Em outros momentos da filmografia de Bergman, a morte
aparece como muito mais assustadora e, dolorida, como se pode ver em “Gritos e
Sussurros” (1973), por exemplo. A
opressão em nome de um Deus está também em grande parte da obra
bergmaniana. De forma muito evidente, em
“Fanny e Alexander” (1982), um de seus últimos filmes, com fortes toques
autobiográficos.
Quem nunca viu “O Sétimo Selo”, ou quem só conseguiu
vê-lo na tela da TV, não pode perder a oportunidade que se apresenta do seu
relançamento nos cinemas brasileiros, em julho de 2015. Uma cópia digital restaurada será exibida,
iniciando uma série do catálogo Clássica (Zeta Filmes e FJ Cines), que pretende
trazer de volta às telonas filmes indispensáveis da história do cinema. Em agosto, será relançado “A Doce Vida”, de
Fellini (1960), em setembro, “Nosferatu – O Vampiro da Noite”, de Werner Herzog
(1978), em outubro, “Mamma Roma”, de Pasolini (1962), em novembro, “Morangos
Silvestres”, de Bergman (1957), em dezembro, “Fitzcarraldo”, de Herzog (1982)
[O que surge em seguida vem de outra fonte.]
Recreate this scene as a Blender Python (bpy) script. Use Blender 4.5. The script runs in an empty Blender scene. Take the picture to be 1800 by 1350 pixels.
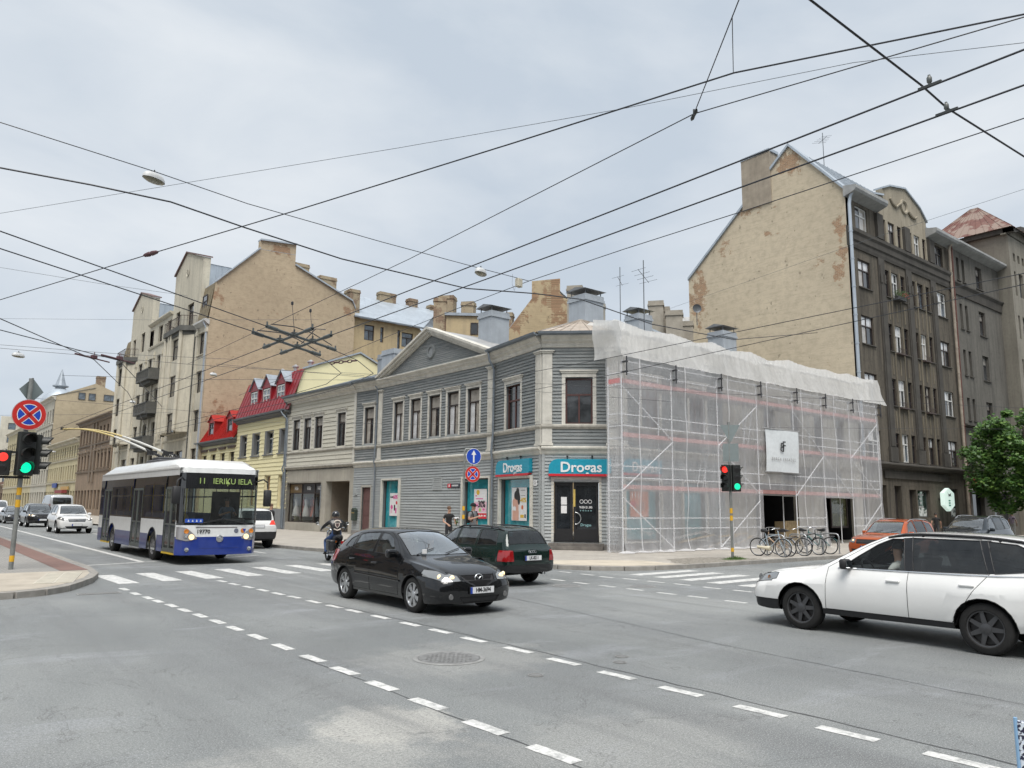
import bpy, bmesh, math, random
from mathutils import Vector, Matrix
PI = math.pi
random.seed(7)
SC = bpy.context.scene
COL = SC.collection
# ------------------------------------------------------------------ camera
RX = (0.776348, -0.630198, 0.011574); UP = (-0.107319, -0.114068, 0.987659); BK = (-0.621101, -0.768010, -0.156189)
cam = bpy.data.cameras.new('camera'); camo = bpy.data.objects.new('camera', cam); COL.objects.link(camo)
cam.sensor_width = 36; cam.lens = 27.2; cam.clip_start = 0.05; cam.clip_end = 3000
camo.matrix_world = Matrix(((RX[0], UP[0], BK[0], 0), (RX[1], UP[1], BK[1], 0), (RX[2], UP[2], BK[2], 1.92), (0, 0, 0, 1)))
SC.camera = camo
# ------------------------------------------------------------------ world: overcast sky
SUN_EL, SUN_AZ = 63, 215          # high hidden sun, behind the camera's left
W = bpy.data.worlds.new('World'); SC.world = W; W.use_nodes = True
nt = W.node_tree; nt.nodes.clear()
def wn(t, **k):
    n = nt.nodes.new(t)
    for a, b in k.items(): setattr(n, a, b)
    return n
wo = wn('ShaderNodeOutputWorld'); bg = wn('ShaderNodeBackground'); nt.links.new(bg.outputs[0], wo.inputs[0])
sky = wn('ShaderNodeTexSky', sky_type='NISHITA', sun_disc=False, sun_elevation=math.radians(SUN_EL), sun_rotation=math.radians(SUN_AZ), dust_density=3.0)
tc = wn('ShaderNodeTexCoord'); mp = wn('ShaderNodeMapping'); mp.inputs['Scale'].default_value = (1.0, 1.0, 2.4)
nz = wn('ShaderNodeTexNoise'); nz.inputs['Scale'].default_value = 2.3; nz.inputs['Detail'].default_value = 7; nz.inputs['Roughness'].default_value = 0.52; nz.inputs['Distortion'].default_value = 0.35
nt.links.new(tc.outputs['Generated'], mp.inputs[0]); nt.links.new(mp.outputs[0], nz.inputs[0])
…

e, em janeiro de 2016, “8 ½”, de Fellini (1963). As cidades onde os filmes serão exibidos nos
cinemas são: São Paulo, Rio de Janeiro, Belo Horizonte, Brasília, Curitiba,
Florianópolis, Salvador, Porto Alegre, João Pessoa e Santos. Uma iniciativa magnífica. Indispensável, sobretudo para que os mais
jovens possam usufruir da magia do grande cinema na tela em que ele merece estar.